Date: Fri, 12 May 2000 16:44:47 -0700
To: declan () well com, politech () vorlon mit edu
From: Bill Stewart <bill.stewart () pobox com>
Subject: Re: Metallica drummer says Congress should ban MP3-swaps,

At 01:40 PM 05/05/2000 -0500, Declan McCullagh wrote:
 Lars Ulrich, drummer for the heavy-metal band Metallica,
 suggested that the U.S. Congress should step in to stop
 MP3-swapping services like Napster "before this whole Internet
 thing runs amok."

WAY too late for that :-)

It may not be that hard to stop centralized servers based in the US
with identified clients from swapping watermarked files -
but Gnutella and similar decentralized systems are very hard to stop
(but very inefficient), and semi-centralized servers in non-Berne countries
can provide similar services efficiently.  Meanwhile, somebody commented
that Napster complied, dropped the 300,000 user handles, and the same
people logged in again 10 minutes later and created new handles :-)

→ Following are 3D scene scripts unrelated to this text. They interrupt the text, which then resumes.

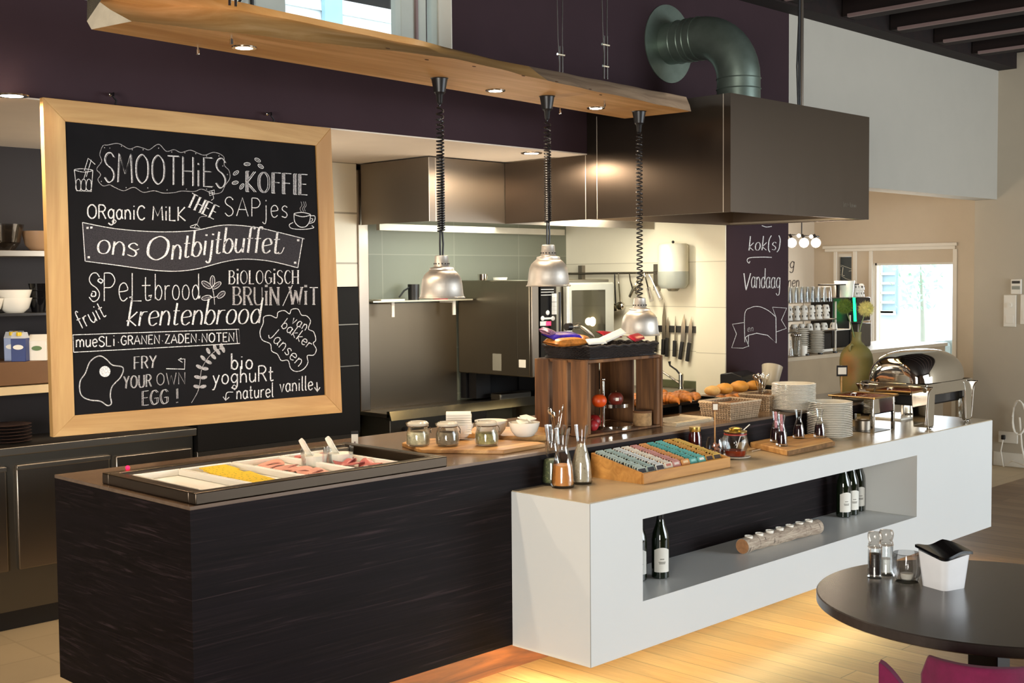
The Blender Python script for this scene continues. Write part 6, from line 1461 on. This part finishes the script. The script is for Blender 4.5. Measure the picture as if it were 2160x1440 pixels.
x = P(900, 632, 'y', 5.95).x; t = thing('red_lid', 'small red lid behind the leftmost heat lamp', 'lid', (x+.12, 5.95, sz+.003)); MB().lathe([(0, 0), (.05, 0), (.045, .012), (0, .014)], n=24).build('lid', mat('red_plastic', 'a01828', .4), t)
# combi oven
OX0, OX1, OY0, OZ0, OZ1 = 5.581, 6.362, 5.344, 1.072, 1.69
t = thing('combi_oven', 'large stainless combi oven with a dark control panel and lit glass door', 'oven', (6.05, OY0, OZ0))
MB().box(OX0, OY0+.02, OZ0, OX1, 6.03, OZ1).build('body', M['oven'], t, world=True, bevel=.006)
MB().box(OX0, OY0, OZ0, P(1137, 700, 'y', OY0).x, OY0+.019, OZ1).build('edge_strip', M['steelz'], t, world=True, bevel=.004)
pa, pb = P(1140, 603, 'y', OY0-.004), P(1174, 740, 'y', OY0-.004)
cp = MB().box(pa.x, OY0-.004, OZ0+.04, pb.x, OY0+.019, pa.z).build('control_panel', M['blackg'], t, world=True)
kO = lambda x, y: P(700+x/3.4278, 440+y/3.4278, 'y', OY0-.006)
gb = mat('grey_button', 'b8b8b8', .5); b = MB()
for y in (628, 658, 690, 720, 750): q = kO(1608, y); b.box(q.x-.022, OY0-.0075, q.z-.013, q.x+.022, OY0-.004, q.z+.013)
q = kO(1562, 752); b.ball((q.x, OY0-.005, q.z), (.018, .003, .016), 12, 6)
for x in (1525, 1600): q = kO(x, 793); b.ball((q.x, OY0-.005, q.z), (.018, .003, .016), 12, 6)
q = kO(1560, 793); b.box(q.x-.05, OY0-.006, q.z-.006, q.x+.05, OY0-.004, q.z+.006); q = kO(1530, 830); b.box(q.x-.03, OY0-.0065, q.z-.014, q.x+.03, OY0-.004, q.z+.014)
for y in (583, 603, 624): q = kO(1560, y); b.box(q.x-.06, OY0-.005, q.z-.002, q.x+.06, OY0-.004, q.z+.002)
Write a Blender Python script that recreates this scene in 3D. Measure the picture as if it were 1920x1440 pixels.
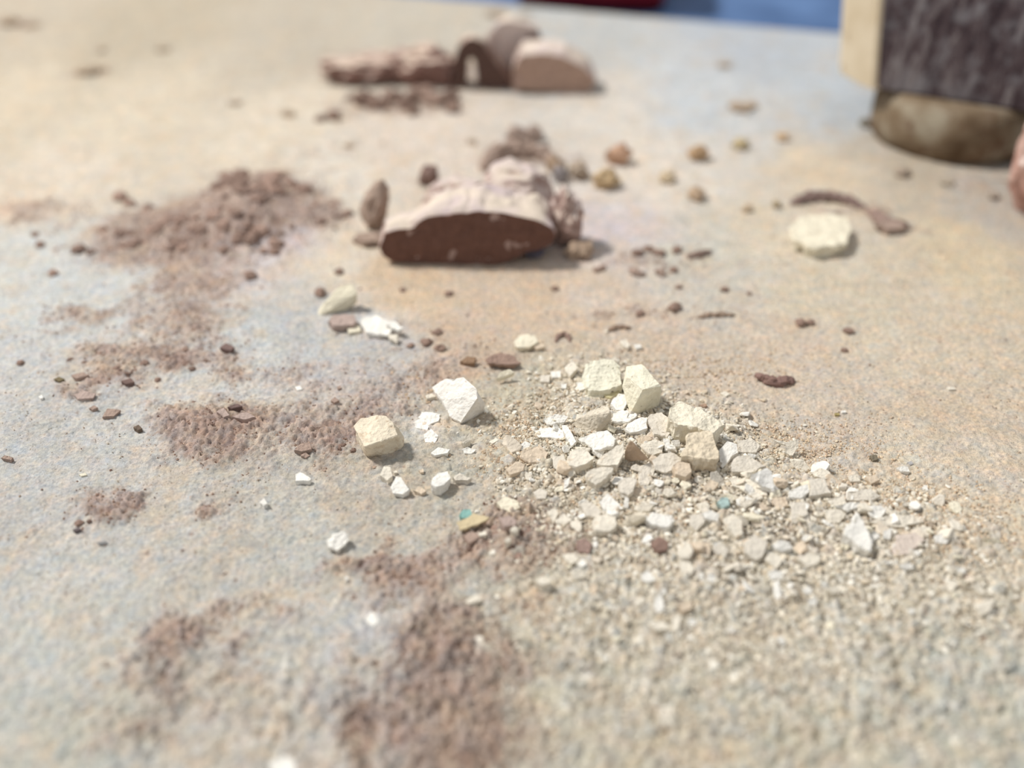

And there are lots of applications that are legal - particularly
non-commercial trading of Grateful Dead and Phish live concert recordings,
which the bands permit as long as you don't charge money for them,
and trading MP3s made by garage bands, and promotional MP3s by
commercial bands.

Somebody has suggested that Metallica should set up a few thousand
high-bandwidth Napster connections, and start flooding Napster with
MP3s that have their song names but instead contain a recorded
"Hey, you, stop ripping off our music!" message...

The real problem with Gnutella and FreeNet is that they don't
provide a good mechanism for finding other users near you to
conserve bandwidth - leading to the problem of university networks
getting swamped by students downloading on limited internet feeds
instead of staying on the campus LAN, getting them from other students.
Napster was able to reduce this problem significantly by modifying their
indexing mechanism, so students would get copies from inside,
but systems that hide where servers are to prevent censorship
and don't have central databases to track things are very bad at this.
It's sometimes possible to build useful indexing on top of them,
but it's much harder if it's not planned for from the beginning.